With that in mind, after reporting its earnings, Antero’s stock price soared by more than 10%, as the company noted that despite the challenging natural gas price environment, it anticipates generating positive free cash flow during 2024, supported by significant capital savings and an increase in NGL (natural gas liquids) prices.
Bear in mind that Antero Resources isn’t just a “random” natural gas producer.
- 100% of its natural gas is sold out of the basin, with 75% of its natural gas entering the LNG Fairway. This has pricing benefits.
- Roughly half of the company’s production is natural gas liquids, which have higher margins than natural gas.
- 30% of its liquids are exported, which opens up new opportunities and more pricing benefits.
Based on this context, despite natural gas pricing pressure, the company noted significant improvement in the NGL market during the winter period due to robust domestic demand and consistently high export levels.
Propane inventories have decreased notably since October, shifting to average levels and tightening the market.
This reduction has led to bullish sentiment, with propane prices rising above $0.90 a gallon, driven by strong exports and winter weather conditions.
During its earnings call, the company also commented on disruptions in global shipping markets, noting that despite these challenges, there has been a reversal in the trend of increased shipping costs for liquefied petroleum gas (“LPG”) due to Panama Canal restrictions easing.
Additionally, there is an emphasis on a significant increase in VLGC (very large gas carriers) newbuild deliveries, with expectations of continued growth in 2024, aligned with the growth in U.S. LPG export demand and challenges facing global shipping.

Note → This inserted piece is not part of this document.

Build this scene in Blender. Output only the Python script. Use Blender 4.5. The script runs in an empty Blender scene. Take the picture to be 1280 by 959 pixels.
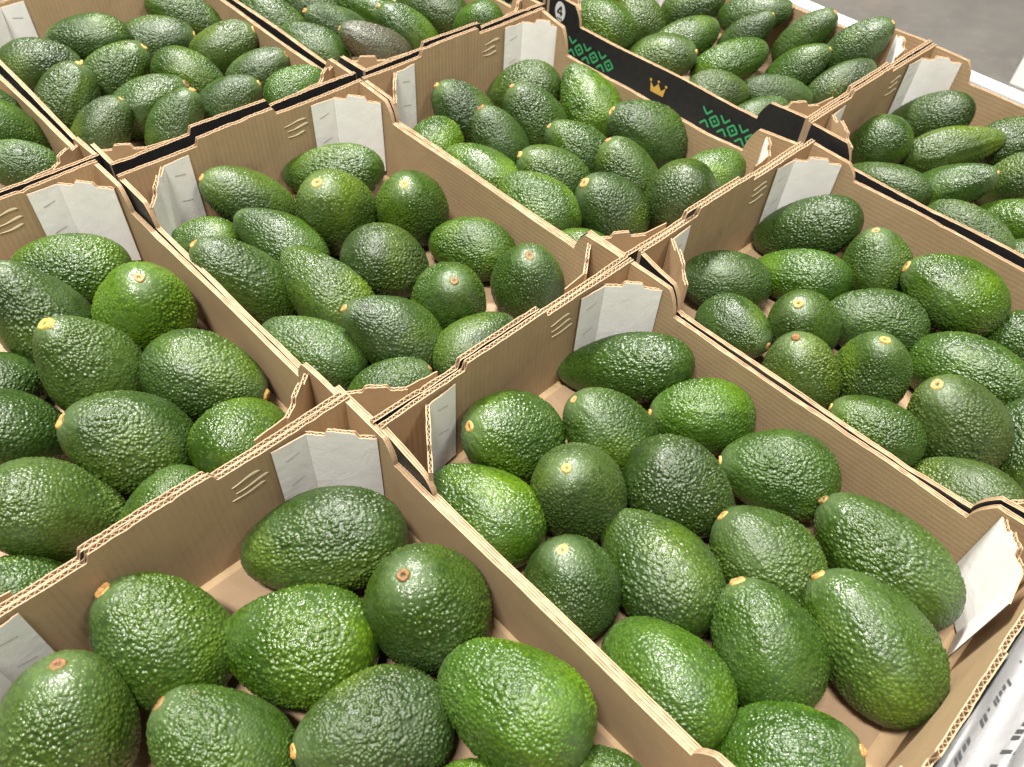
import bpy, bmesh, math, random
import numpy as np
from mathutils import Matrix, Vector, Quaternion
from mathutils.kdtree import KDTree

S = bpy.context.scene
C = S.collection
random.seed(7)
rng = np.random.default_rng(11)

# ------------------------------------------------------------------ camera, world, lamps, exposure
CAM = Vector((0.56419, -0.35686, 0.60961))
RT = Vector((0.68106015, 0.73057418, 0.04917764))
UP = Vector((-0.57635101, 0.49344045, 0.6514108))
FW = Vector((-0.45163767, 0.47199352, -0.75712979))
cd = bpy.data.cameras.new('camera'); cam = bpy.data.objects.new('camera', cd); C.objects.link(cam)
cam.matrix_world = Matrix(((RT.x, UP.x, -FW.x, CAM.x), (RT.y, UP.y, -FW.y, CAM.y), (RT.z, UP.z, -FW.z, CAM.z), (0, 0, 0, 1)))
cd.sensor_width = 36.0; cd.sensor_fit = 'HORIZONTAL'; cd.lens = 1013.19 / 1280 * 36
cd.clip_start = 0.02; cd.clip_end = 60
cd.dof.use_dof = True; cd.dof.focus_distance = 0.70; cd.dof.aperture_fstop = 10.0
S.camera = cam

W = bpy.data.worlds.new('World'); S.world = W; W.use_nodes = True
bg = W.node_tree.nodes['Background']; bg.inputs[0].default_value = (1.0, 0.955, 0.90, 1); bg.inputs[1].default_value = 0.10

def lamp(name, loc, sx, sy, power, aim=(0, 0.1, 0), col=(1, 0.965, 0.91)):
    l = bpy.data.lights.new(name, 'AREA'); l.shape = 'RECTANGLE'; l.size = sx; l.size_y = sy; l.energy = power; l.color = col
    o = bpy.data.objects.new(name, l); C.objects.link(o); o.location = loc
    o.rotation_euler = (Vector(aim) - Vector(loc)).to_track_quat('-Z', 'Y').to_euler()
    return o
for i, (x, y, e) in enumerate([(-1.45, 0.9, 355), (0.8, 2.0, 40), (-2.2, -1.0, 35), (0.5, -1.1, 210), (2.1, 0.6, 45)]):
    lamp('ceiling_lamp', (x, y, 3.4), 0.9, 0.3, e)

S.view_settings.view_transform = 'Standard'; S.view_settings.look = 'None'
S.view_settings.exposure = 0.0; S.view_settings.gamma = 1.0
S.render.engine = 'CYCLES'
S.cycles.max_bounces = 6
S.cycles.use_denoising = True

# ------------------------------------------------------------------ helpers
def link(o, parent=None):
    C.objects.link(o)
    if parent: o.parent = parent
    return o
def tag(o, label=None, cat=None, group=None, kind=None):
    if label: o['label'] = label
    if cat: o['category'] = cat
    if group: o['group'] = group
    if kind: o['kind'] = kind
    return o
def mesh_obj(name, V, F, mats, parent=None, smooth=False, fm=None):
    me = bpy.data.meshes.new(name); me.from_pydata([tuple(v) for v in V], [], F); 
    for m in mats: me.materials.append(m)
    if fm is not None: me.polygons.foreach_set('material_index', np.array(fm, dtype=np.int32))
    if smooth: me.polygons.foreach_set('use_smooth', np.ones(len(me.polygons), dtype=bool))
    me.update()
    return link(bpy.data.objects.new(name, me), parent)
def empty(name, loc=(0, 0, 0), rz=0):
    o = bpy.data.objects.new(name, None); o.location = loc; o.rotation_euler = (0, 0, rz); o.empty_display_size = 0.05
    return link(o)
class MB:
    def __init__(s): s.V = []; s.F = []; s.M = []
    def quad(s, a, b, c, d, m=0):
        k = len(s.V); s.V += [a, b, c, d]; s.F.append((k, k + 1, k + 2, k + 3)); s.M.append(m)
    def box(s, x0, x1, y0, y1, z0, z1, m=0):
        k = len(s.V)
        s.V += [(x, y, z) for z in (z0, z1) for y in (y0, y1) for x in (x0, x1)]
        s.F += [(k, k+2, k+3, k+1), (k+4, k+5, k+7, k+6), (k, k+1, k+5, k+4), (k+2, k+6, k+7, k+3), (k, k+4, k+6, k+2), (k+1, k+3, k+7, k+5)]
        s.M += [m] * 6
    def grid(s, P, m=0, flip=False):
        """P: array (n, k, 3) -> quads"""
        n, k = P.shape[:2]; b = len(s.V); s.V += [tuple(v) for v in P.reshape(-1, 3)]
        for i in range(n - 1):
            for j in range(k - 1):
                q = (b + i*k + j, b + (i+1)*k + j, b + (i+1)*k + j + 1, b + i*k + j + 1)
                s.F.append(q[::-1] if flip else q); s.M.append(m)
    def build(s, name, mats, parent=None, smooth=False):
        return mesh_obj(name, s.V, s.F, mats, parent, smooth, s.M)

# ------------------------------------------------------------------ materials
def mat(name):
    m = bpy.data.materials.new(name); m.use_nodes = True
    nt = m.node_tree; b = nt.nodes['Principled BSDF']
    return m, nt, b
def N(nt, t, **kw):
    n = nt.nodes.new(t)
    for k, v in kw.items():
        if k in n.inputs.keys() if hasattr(n.inputs, 'keys') else False: n.inputs[k].default_value = v
        else: setattr(n, k, v)
    return n
def ramp(nt, stops):
    r = nt.nodes.new('ShaderNodeValToRGB'); e = r.color_ramp.elements
    while len(e) < len(stops): e.new(0.5)
    for el, (p, c) in zip(e, stops): el.position = p; el.color = (*c, 1) if len(c) == 3 else c
    return r
def math_n(nt, op, a, b=None, c=None):
    n = nt.nodes.new('ShaderNodeMath'); n.operation = op
    for i, v in enumerate((a, b, c)):
        if v is None: continue
        if isinstance(v, (int, float)): n.inputs[i].default_value = v
        else: nt.links.new(v, n.inputs[i])
    return n.outputs[0]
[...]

This matters to the company as propane and butane exports account for more than 50% of its C3+ production.
In the oil and gas industry, C3+ refers to a fraction of hydrocarbons containing three or more carbon atoms. This fraction includes propane, butane, pentanes, and heavier hydrocarbons.
It’s often separated from natural gas, which primarily consists of methane (CH4) and ethane (C2H6).

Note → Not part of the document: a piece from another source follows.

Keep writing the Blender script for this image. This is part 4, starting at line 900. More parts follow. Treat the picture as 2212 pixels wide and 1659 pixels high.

Because of favorable shipping rates and the company’s ability to sell these products on international markets, it is witnessing an increasingly favorable spread between domestic and international pricing.
In other words, one of the reasons why AR shares are still way above 2020 levels despite low natural gas prices is the fact that oil and C3+ pricing is still very favorable.
After all, WTI crude oil is trading in the mid-$70 range.
Furthermore, looking beyond current natural gas price weakness and a temporary pause on new LNG (liquid natural gas) facility approvals from the U.S. government, the company expects minimal impact on LNG demand growth into the end of the decade.
In fact, the company anticipates significant demand growth for LNG, which would tie U.S. natural gas prices more closely to higher international prices.
Hence, as I already mentioned, LNG is very bullish for LNG.
Not only will higher LNG production allow U.S. Henry Hub prices to move closer to international prices, but the company currently sells a lot of its gas to the LNG corridor – especially to Tier 1 markets.
Adding to that, the company is witnessing another major trend, as it sees a structural shift towards reliable, clean, and affordable natural gas, leading to increasing natural gas power generation demand.
Despite forecasts projecting flat or lower power burn demand, 2024 demand is exceeding expectations, driven by coal-to-gas switching and higher electrification demand.
So, what does this mean for shareholders?
Valuation
Antero Resources is trading at a blended P/OCF (operating cash flow) ratio of 7.33x. This is well above its long-term normalized ratio of 4.7x.
The reason for that is the 66% OCF decline in 2023.
However, using the data in the chart below, the company is expected to grow its OCF by 19% in 2024, potentially followed by 63% growth in 2025 and 7% growth in 2026.
If the company were to maintain a 4.7x long-term OCF multiple, it has a current fair price of $31.30, which is roughly 30% above the current price.
Needless to say, these numbers are highly dependent on NGL and natural gas prices, which is why I expect OCF growth expectations to rise significantly once fossil fuel prices gain upside momentum.
It’s also the reason why I haven’t sold AR.
I believe the company is in a fantastic spot to deliver long-term gains, as it has a very efficient business model, export opportunities, LNG pricing benefits, limited Henry Hub exposure, and a very attractive valuation.
However, please note that my AR position is small compared to long-term investments in Antero Midstream and other dividend-focused energy plays.
AR is extremely volatile, and it should not be bought by investors who mainly invest in dividend stocks and anyone using a low-volatility strategy.
So, please be aware of the risks that come with natural gas stocks!
Takeaway
Despite recent challenges in the natural gas market, my investment in Antero Resources remains grounded in its efficiency and strategic positioning.
Despite the current price weakness, the company’s operational improvements and favorable long-term outlook offer the potential for significant gains.
With a focus on maintaining flat production levels while optimizing costs, Antero anticipates positive free cash flow in the face of market pressures.
While volatility is inherent in natural gas investments, Antero’s strengths in operational efficiency, export opportunities, and favorable pricing dynamics present a compelling case for long-term investors willing to weather short-term fluctuations.
Pros & Cons
Pros:
- Efficiency: Antero Resources demonstrated impressive operational efficiency, as evidenced by its improvements in drilling and completion efficiencies, setting industry records.
- Cost advantage: With over 20 years’ worth of low-cost reserves, AR can sustain production even during periods of low natural gas prices, positioning it to benefit from future rebounds.
- Positive outlook: Despite current market challenges, Antero anticipates generating positive free cash flow, supported by capital savings and favorable pricing dynamics in LNG and NGL markets.
Cons:
- Volatility: AR’s stock price can be highly volatile due to fluctuations in natural gas prices, making it unsuitable for investors seeking stability or those with low-risk tolerance.
- Uncertain regulatory environment: Changes in government policies or regulations affecting natural gas production, export, or environmental standards could impact AR’s operations and financial performance.